The company today revealed its next graphics engine, Source 2. It also announced the Steam Link, which is a $50 in-home streaming box that sends games from a PC to a television. The final Steam Controller will also debut alongside that for $50. For VR, Valve said that the controller will have touch and motion, and it also revealed Steam Lighthouse, which enables headsets and other VR equipment to quickly gauge the size of the room the player is in.

“In order to have a high-quality VR experience, you need high-resolution, high-speed tracking,” Valve VR engineer Alan Yates said. “Lighthouse gives us the ability to do this for an arbitrary number of targets at a low enough [cost] that it can be incorporated into TVs, monitors, headsets, input devices, or mobile devices.”

Valve will make Lighthouse free for any hardware manufacturer interested in the technology. These VR add-ons come just days after smartphone and tablet manufacturer HTC revealed it is partnering with Valve to build a VR headset. The companies confirmed this new entry in the market will include Lighthouse and work with the Steam controller.

The company is also finally talking about Source 2, which it says is the successor to the Source engine that powered Valve games like Half-Life 2.

“The value of a platform like the PC is how much it increases the productivity of those who use the platform,” Valve technology specialist Jay Stelly said. “With Source 2, our focus is increasing creator productivity.”

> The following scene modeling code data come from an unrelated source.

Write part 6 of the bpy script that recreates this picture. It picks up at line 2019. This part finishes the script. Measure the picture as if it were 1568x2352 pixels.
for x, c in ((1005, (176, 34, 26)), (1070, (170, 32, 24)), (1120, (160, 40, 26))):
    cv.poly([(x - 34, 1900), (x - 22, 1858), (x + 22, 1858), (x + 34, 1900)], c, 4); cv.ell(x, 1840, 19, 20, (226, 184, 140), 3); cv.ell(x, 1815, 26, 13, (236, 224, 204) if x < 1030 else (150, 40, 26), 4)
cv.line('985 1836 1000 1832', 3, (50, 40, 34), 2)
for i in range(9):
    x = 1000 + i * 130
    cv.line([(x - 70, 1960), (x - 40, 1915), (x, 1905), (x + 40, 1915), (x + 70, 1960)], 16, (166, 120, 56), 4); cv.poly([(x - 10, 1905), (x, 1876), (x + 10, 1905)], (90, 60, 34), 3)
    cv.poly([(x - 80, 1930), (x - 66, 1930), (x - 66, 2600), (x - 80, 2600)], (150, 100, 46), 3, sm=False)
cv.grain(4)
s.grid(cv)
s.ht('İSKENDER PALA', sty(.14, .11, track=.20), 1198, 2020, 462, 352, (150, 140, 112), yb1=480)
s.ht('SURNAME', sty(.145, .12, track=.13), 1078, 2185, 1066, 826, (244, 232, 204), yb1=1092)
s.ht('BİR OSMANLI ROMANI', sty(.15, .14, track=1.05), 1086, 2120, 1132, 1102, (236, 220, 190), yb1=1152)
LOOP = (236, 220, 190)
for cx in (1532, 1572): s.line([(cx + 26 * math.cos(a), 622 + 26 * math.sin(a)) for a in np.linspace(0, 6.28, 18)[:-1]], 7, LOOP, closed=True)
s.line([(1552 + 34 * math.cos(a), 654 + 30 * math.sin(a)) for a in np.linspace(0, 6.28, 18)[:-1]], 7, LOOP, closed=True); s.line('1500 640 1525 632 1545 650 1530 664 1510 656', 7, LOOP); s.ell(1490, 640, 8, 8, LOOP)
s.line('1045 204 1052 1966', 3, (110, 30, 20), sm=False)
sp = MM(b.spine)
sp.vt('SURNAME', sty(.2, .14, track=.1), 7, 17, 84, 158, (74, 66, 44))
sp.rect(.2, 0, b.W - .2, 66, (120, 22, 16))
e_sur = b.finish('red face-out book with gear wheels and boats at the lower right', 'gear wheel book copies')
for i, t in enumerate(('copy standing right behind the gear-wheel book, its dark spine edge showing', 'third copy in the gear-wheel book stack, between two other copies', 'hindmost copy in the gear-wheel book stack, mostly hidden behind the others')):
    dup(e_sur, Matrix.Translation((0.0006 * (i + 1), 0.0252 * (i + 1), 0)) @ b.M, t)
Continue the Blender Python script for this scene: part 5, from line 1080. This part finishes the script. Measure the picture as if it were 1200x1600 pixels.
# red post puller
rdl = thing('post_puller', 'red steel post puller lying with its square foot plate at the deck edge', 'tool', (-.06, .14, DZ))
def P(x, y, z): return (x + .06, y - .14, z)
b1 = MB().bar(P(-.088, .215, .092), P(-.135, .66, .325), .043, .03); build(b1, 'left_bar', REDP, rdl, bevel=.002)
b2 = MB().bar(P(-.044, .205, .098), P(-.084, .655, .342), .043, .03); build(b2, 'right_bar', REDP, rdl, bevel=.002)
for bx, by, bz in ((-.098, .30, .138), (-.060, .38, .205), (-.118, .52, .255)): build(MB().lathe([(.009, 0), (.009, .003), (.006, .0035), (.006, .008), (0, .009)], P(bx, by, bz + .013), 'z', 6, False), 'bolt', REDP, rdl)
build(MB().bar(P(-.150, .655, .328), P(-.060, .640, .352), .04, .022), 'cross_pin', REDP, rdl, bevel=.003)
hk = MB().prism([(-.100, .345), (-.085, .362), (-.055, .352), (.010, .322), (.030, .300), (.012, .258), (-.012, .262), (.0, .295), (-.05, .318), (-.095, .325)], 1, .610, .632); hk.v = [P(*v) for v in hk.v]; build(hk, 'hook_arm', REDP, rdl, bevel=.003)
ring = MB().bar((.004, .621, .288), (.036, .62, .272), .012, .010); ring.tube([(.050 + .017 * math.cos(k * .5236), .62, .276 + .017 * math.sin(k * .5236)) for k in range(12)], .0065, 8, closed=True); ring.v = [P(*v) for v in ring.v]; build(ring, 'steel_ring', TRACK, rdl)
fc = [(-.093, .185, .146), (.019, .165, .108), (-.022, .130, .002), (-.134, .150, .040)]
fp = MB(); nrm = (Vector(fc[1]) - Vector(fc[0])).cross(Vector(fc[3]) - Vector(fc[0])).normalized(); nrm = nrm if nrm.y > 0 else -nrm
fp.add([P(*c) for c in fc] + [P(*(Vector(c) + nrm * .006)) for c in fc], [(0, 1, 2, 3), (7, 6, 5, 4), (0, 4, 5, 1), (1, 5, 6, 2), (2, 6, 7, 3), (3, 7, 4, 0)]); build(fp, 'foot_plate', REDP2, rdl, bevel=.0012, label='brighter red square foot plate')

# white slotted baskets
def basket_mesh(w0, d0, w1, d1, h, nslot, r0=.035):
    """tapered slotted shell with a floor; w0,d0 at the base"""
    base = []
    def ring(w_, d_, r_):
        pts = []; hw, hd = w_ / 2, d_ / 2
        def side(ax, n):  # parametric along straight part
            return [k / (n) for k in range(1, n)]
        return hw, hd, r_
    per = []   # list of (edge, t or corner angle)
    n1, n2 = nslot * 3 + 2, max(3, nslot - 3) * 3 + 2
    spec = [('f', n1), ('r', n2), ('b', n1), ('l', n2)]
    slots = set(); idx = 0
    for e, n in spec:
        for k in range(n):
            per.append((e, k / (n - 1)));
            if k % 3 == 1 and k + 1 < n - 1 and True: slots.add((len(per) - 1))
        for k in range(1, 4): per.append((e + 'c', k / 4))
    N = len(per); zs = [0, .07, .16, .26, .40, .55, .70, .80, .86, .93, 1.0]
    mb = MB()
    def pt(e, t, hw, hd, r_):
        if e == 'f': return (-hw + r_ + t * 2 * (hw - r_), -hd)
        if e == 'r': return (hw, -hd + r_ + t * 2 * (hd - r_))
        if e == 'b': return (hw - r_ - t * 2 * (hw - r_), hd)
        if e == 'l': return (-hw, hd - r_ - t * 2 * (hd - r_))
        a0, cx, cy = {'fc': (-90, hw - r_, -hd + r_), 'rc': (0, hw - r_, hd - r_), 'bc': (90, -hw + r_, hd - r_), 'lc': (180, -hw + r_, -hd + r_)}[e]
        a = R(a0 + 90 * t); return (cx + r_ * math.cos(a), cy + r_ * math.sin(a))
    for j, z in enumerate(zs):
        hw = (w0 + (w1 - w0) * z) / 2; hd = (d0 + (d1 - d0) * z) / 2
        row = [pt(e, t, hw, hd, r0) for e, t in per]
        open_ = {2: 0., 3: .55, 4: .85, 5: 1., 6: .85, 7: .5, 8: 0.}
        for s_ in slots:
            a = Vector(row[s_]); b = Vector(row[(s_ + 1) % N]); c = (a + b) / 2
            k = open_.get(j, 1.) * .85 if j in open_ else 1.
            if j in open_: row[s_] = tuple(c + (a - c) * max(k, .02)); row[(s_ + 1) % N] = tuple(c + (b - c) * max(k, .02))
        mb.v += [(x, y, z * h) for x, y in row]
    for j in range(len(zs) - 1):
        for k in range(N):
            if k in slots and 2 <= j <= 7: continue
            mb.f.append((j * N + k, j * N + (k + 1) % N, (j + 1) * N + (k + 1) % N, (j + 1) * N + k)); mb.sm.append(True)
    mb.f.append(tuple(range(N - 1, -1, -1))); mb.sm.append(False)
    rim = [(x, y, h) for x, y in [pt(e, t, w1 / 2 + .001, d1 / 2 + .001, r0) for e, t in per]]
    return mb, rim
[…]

But Valve isn’t just targeting game developers with Source 2. It made it very clear that it wants individual community members using the engine to build player-created content for PC games. This is a concept Valve has spearheaded with its Dota 2 multiplayer online arena battler, its Counter-Strike: Global Offensive shooter, and its other shooter Team Fortress 2. Valve splits revenues with community creators, and it has already shared millions of dollars with the people making hats and other items for its games.

“Source 2 is designed not for just the professional developer, but enabling gamers themselves to participate in the creation and development of their favorite games,” said Stelly. “We will be making Source 2 available for free to content developers. This combined with recent announcements by Epic and Unity will help continue the PCs dominance as the premiere content authoring platform.”

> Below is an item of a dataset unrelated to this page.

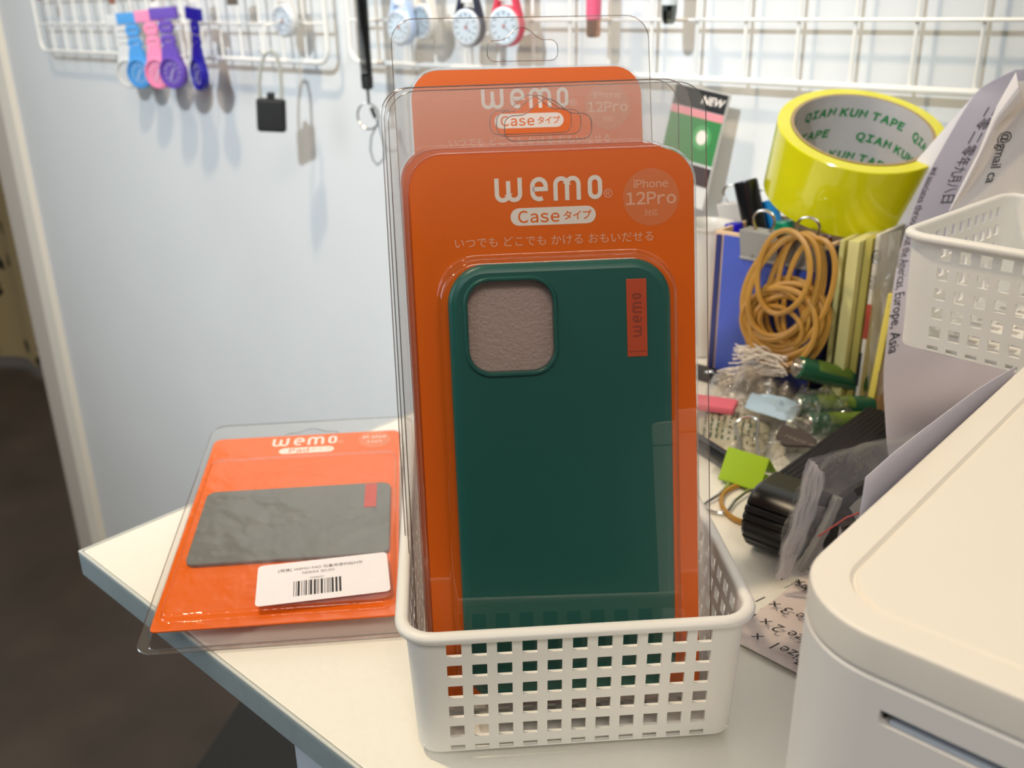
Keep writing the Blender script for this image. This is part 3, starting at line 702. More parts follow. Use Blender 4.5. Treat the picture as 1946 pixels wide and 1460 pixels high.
tag(m.build('card_pack', M=Tr(p.x - .012, p.y, p.z - .006) @ Ry(R(8)) @ Rx(R(-6))), 'small green, pink and black card pack against the wall behind the clear packages', 'package')

# tall black panel at the right edge
g = thing('monitor', 'black upright monitor edge at the top right corner behind the papers', 'monitor', Tr(-.1752 + .004, .612, 0))
MB().add(box(.34, .024, .44, (.17, .012, .235), .003), black).build('screen', g)
MB().add(box(.12, .09, .014, (.17, .012, .007), .003), black).build('base', g)

# ================================================================ pen holder at the back of the desk
BX0, BX1, BY0, BY1, BH = -.3212, -.2462, .5464, .612, .1005
pale = mat('pale_board', '#D8B690', .6); blue = mat('blue_board', '#3F52A8', .55, noise_amt=.03, scale=30); navy = mat('navy_board', '#23285E', .55)
g = thing('pen_holder', 'blue fronted pen holder box with pale edges, full of pens', 'pen holder', Tr(BX0, BY0, 0))
bw, bd = BX1 - BX0, BY1 - BY0
m = MB()
for sx, sy, cx_, cy_ in ((bw, .0026, bw / 2, .0015), (bw, .0026, bw / 2, bd - .0015), (.0026, bd, .0013, bd / 2), (.0026, bd, bw - .0013, bd / 2)): m.add(box(sx, sy, BH, (cx_, cy_, BH / 2 + .0005), .0006), pale)
m.add(box(bw, bd, .003, (bw / 2, bd / 2, .002)), pale); m.build('box_body', g)
MB().add(box(bw - .0072, .0008, BH - .0032, (bw / 2 + .0030, -.0004, BH / 2), .0003), blue).build('front_panel', g)
MB().add(box(.0008, bd - .004, BH - .0030, (bw + .0004, bd / 2, BH / 2), .0003), navy).build('side_panel', g)
MB().add(box(.0042, .0009, BH - .0036, (.0032, -.0004, BH / 2), .0003), navy).build('spine_strip', g)
MB().add(box(bw + .030, .012, .007, (bw / 2 - .006, -.0085, .0035), .001), black_m).build('base_bar', g)

def rod(a, b, r): # matrix with z from a to b and its length
    d = (b - a); L = d.length; return Matrix.Translation(a) @ d.to_track_quat('Z', 'Y').to_matrix().to_4x4(), L
def pen(name, label, pb, Yb, foot, r, body, grp=None, tipn='cap'):
    b = ony(*pb, Yb); a = Vector((foot[0], foot[1], .006))
    M, L = rod(a, b, r)
    g = thing(name, label, 'pen', M, grp)
    MB().add(lathe([(r * .7, 0), (r * .85, .004), (r * .88, L - .052), (r * .88, L - .048)], 20), body).build('barrel', g)
    MB().add(lathe([(r, L - .050), (r, L - .0015), (r * .92, L), (r * .55, L), (r * .5, L - .003)], 24), body).build(tipn, g); return g
gp = 'pens in the blue holder'
pen('marker_pen', 'thick black marker pen standing capped in the blue holder', (1416, 343), .590, (-.285, .588), .0082, mat('black_gloss', '#0A0A0B', .25), gp)
pen('blue_pen', 'short dark blue pen cap just showing over the left of the holder', (1394, 424), .570, (-.303, .570), .0062, mat('blue_gloss', '#1C14A8', .25), gp)
pen('cyan_pen', 'bright cyan pen leaning between black marker and tape roll', (1460, 380), .602, (-.268, .602), .0052, mat('cyan_gloss', '#2086C4', .3), gp)
pen('green_pen', 'green pen top showing behind the right binder clip', (1489, 420), .572, (-.269, .570), .0066, mat('green_gloss', '#0B8A62', .3), gp)
pen('red_pen', 'dark red pen end half hidden under the tape roll', (1566, 449), .578, (-.256, .580), .0050, mat('red_gloss', '#8E1420', .3), gp)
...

Epic’s Unreal engine and Unity’s game-creation engine are both free for developers. Valve’s release didn’t say anything about game makers paying after shipping a game — Epic, for example, requires a 5 percent cut as a royalty for using Unreal Engine 4.

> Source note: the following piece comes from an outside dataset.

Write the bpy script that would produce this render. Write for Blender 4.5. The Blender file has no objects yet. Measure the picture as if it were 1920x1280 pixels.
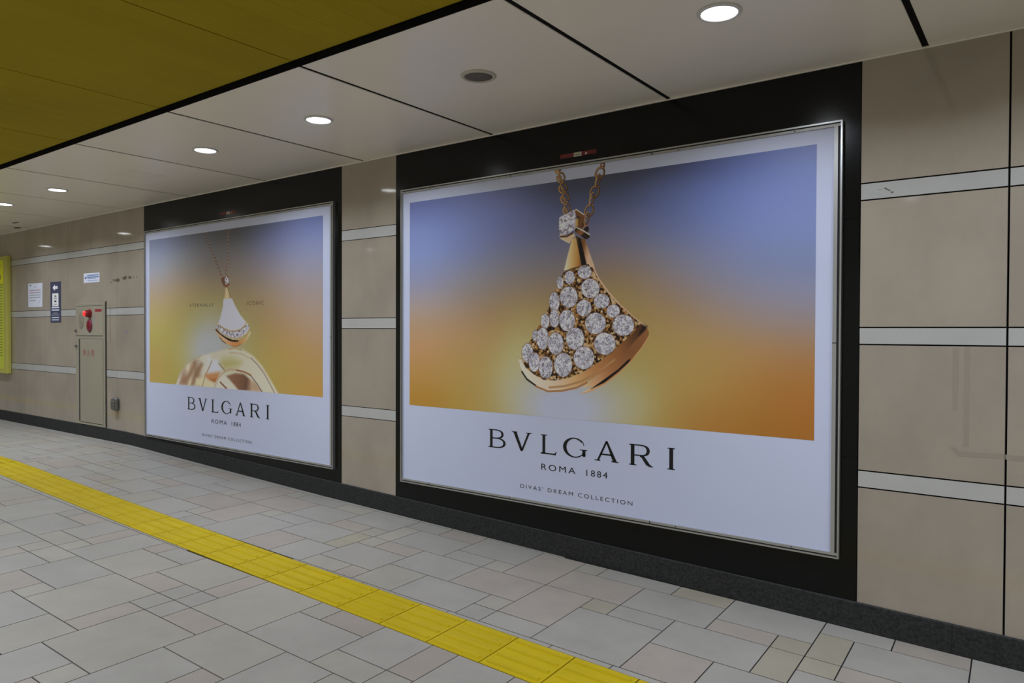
import bpy, math, random
import numpy as np
from mathutils import Matrix, Vector

# ------------------------------------------------------------------ camera
SC = bpy.context.scene
COL = SC.collection
CAMZ = 1.45
FPX, YAW, PITCH, ROLL = 1358.78, 0.640739, -0.0134126, 0.0036218
cy, sy, cp, sp = math.cos(YAW), math.sin(YAW), math.cos(PITCH), math.sin(PITCH)
FWD = Vector((-sy*cp, cy*cp, sp)); RGT = Vector((cy, sy, 0)); UPV = RGT.cross(FWD)
cr, sr = math.cos(ROLL), math.sin(ROLL)
R2 = cr*RGT + sr*UPV; U2 = -sr*RGT + cr*UPV
cam_d = bpy.data.cameras.new('camera'); cam = bpy.data.objects.new('camera', cam_d); COL.objects.link(cam)
cam_d.sensor_fit = 'HORIZONTAL'; cam_d.sensor_width = 36.0; cam_d.lens = FPX*36.0/1920.0
cam_d.clip_start = 0.05; cam_d.clip_end = 100
cam.matrix_world = Matrix(((R2.x, U2.x, -FWD.x, 0), (R2.y, U2.y, -FWD.y, 0), (R2.z, U2.z, -FWD.z, CAMZ), (0, 0, 0, 1)))
SC.camera = cam

# ------------------------------------------------------------------ world, exposure, light strength
w = bpy.data.worlds.new('world'); SC.world = w; w.use_nodes = True
w.node_tree.nodes['Background'].inputs[0].default_value = (0.5, 0.52, 0.55, 1)
w.node_tree.nodes['Background'].inputs[1].default_value = 0.02
vs = SC.view_settings
vs.view_transform = 'Standard'; vs.look = 'None'; vs.exposure = 0.0; vs.gamma = 1.0; vs.use_curve_mapping = False
LAMP_W = 78.0            # watts of each ceiling downlight
LAMP_COL = (0.885, 0.96, 1.12)
LENS_GLOW = 9.0
SC.cycles.use_denoising = True
SC.cycles.max_bounces = 7; SC.cycles.diffuse_bounces = 5

# ------------------------------------------------------------------ helpers
rng = random.Random(7)
DEN = (0.450, 0.437, 0.416)           # light on the wall, per channel
DENP = (0.560, 0.560, 0.562)          # light on the posters
def lin(c):
    out = []
    for v in c:
        v = v/255.0
        out.append(v/12.92 if v <= 0.04045 else ((v+0.055)/1.055)**2.4)
    return tuple(out)
def alb(c, k=None):                      # colour as it looks under the passage lights -> reflectance
    return tuple(min(0.97, v/q) for v, q in zip(lin(c), k or DEN))

def newmat(name, col, rough=0.5, metal=0.0, spec=0.5, emit=None, estr=0.0):
    m = bpy.data.materials.new(name); m.use_nodes = True
    b = m.node_tree.nodes['Principled BSDF']
    b.inputs['Base Color'].default_value = (*col, 1); b.inputs['Roughness'].default_value = rough
    b.inputs['Metallic'].default_value = metal; b.inputs['Specular IOR Level'].default_value = spec
    if emit:
        b.inputs['Emission Color'].default_value = (*emit, 1); b.inputs['Emission Strength'].default_value = estr
    return m

def mottle(m, scale, lo, hi, detail=4, stretch=(1, 1, 1), bump=0.0, bscale=200, rough=None):
    """colour mottling around the base colour, by noise in world space, varied a little from piece to piece"""
    nt = m.node_tree; N = nt.nodes; L = nt.links; b = N['Principled BSDF']
    base = tuple(b.inputs['Base Color'].default_value)
    geo = N.new('ShaderNodeNewGeometry'); mp = N.new('ShaderNodeMapping'); mp.inputs['Scale'].default_value = stretch
    L.new(geo.outputs['Position'], mp.inputs['Vector'])
    no = N.new('ShaderNodeTexNoise'); no.inputs['Scale'].default_value = scale; no.inputs['Detail'].default_value = detail
    no.inputs['Roughness'].default_value = 0.6
    L.new(mp.outputs['Vector'], no.inputs['Vector'])
    r = N.new('ShaderNodeMapRange'); r.inputs['From Min'].default_value = 0.3; r.inputs['From Max'].default_value = 0.7
    r.inputs['To Min'].default_value = lo; r.inputs['To Max'].default_value = hi
    L.new(no.outputs['Fac'], r.inputs['Value'])
    oi = N.new('ShaderNodeObjectInfo'); r2 = N.new('ShaderNodeMapRange')
    r2.inputs['To Min'].default_value = 0.965; r2.inputs['To Max'].default_value = 1.035
    L.new(oi.outputs['Random'], r2.inputs['Value'])
    mu = N.new('ShaderNodeMath'); mu.operation = 'MULTIPLY'
    L.new(r.outputs['Result'], mu.inputs[0]); L.new(r2.outputs['Result'], mu.inputs[1])
    vm = N.new('ShaderNodeVectorMath'); vm.operation = 'SCALE'; vm.inputs[0].default_value = base[:3]
    L.new(mu.outputs[0], vm.inputs['Scale']); L.new(vm.outputs['Vector'], b.inputs['Base Color'])
    if bump:
        n2 = N.new('ShaderNodeTexNoise'); n2.inputs['Scale'].default_value = bscale; n2.inputs['Detail'].default_value = 3
        L.new(geo.outputs['Position'], n2.inputs['Vector'])
        bm = N.new('ShaderNodeBump'); bm.inputs['Strength'].default_value = bump; bm.inputs['Distance'].default_value = 0.002
        L.new(n2.outputs['Fac'], bm.inputs['Height']); L.new(bm.outputs['Normal'], b.inputs['Normal'])
    return m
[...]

Finally, Steam Link is the latest manifestation of Valve’s Steam Machine initiatives. This $50 set-top box enables hardcore PC gamers to use their powerful machines to run Steam releases on a TV without having to run an HDMI capable from an office to the living room.

It supports 1080p and 60 frames per second at a low latency, according to Valve. It launches in November.

This is a space that has started to see some more action with companies like Nvidia introducing a way for people with an Nvidia graphics card to broadcast games locally to an Nvidia tablet or portable device. The tablet, called Nvidia Shield, even connects to TVs via an HDMI cable.

But a $50 device that works with any brand of graphics cards — and from a trusted company like Valve — could break open the market.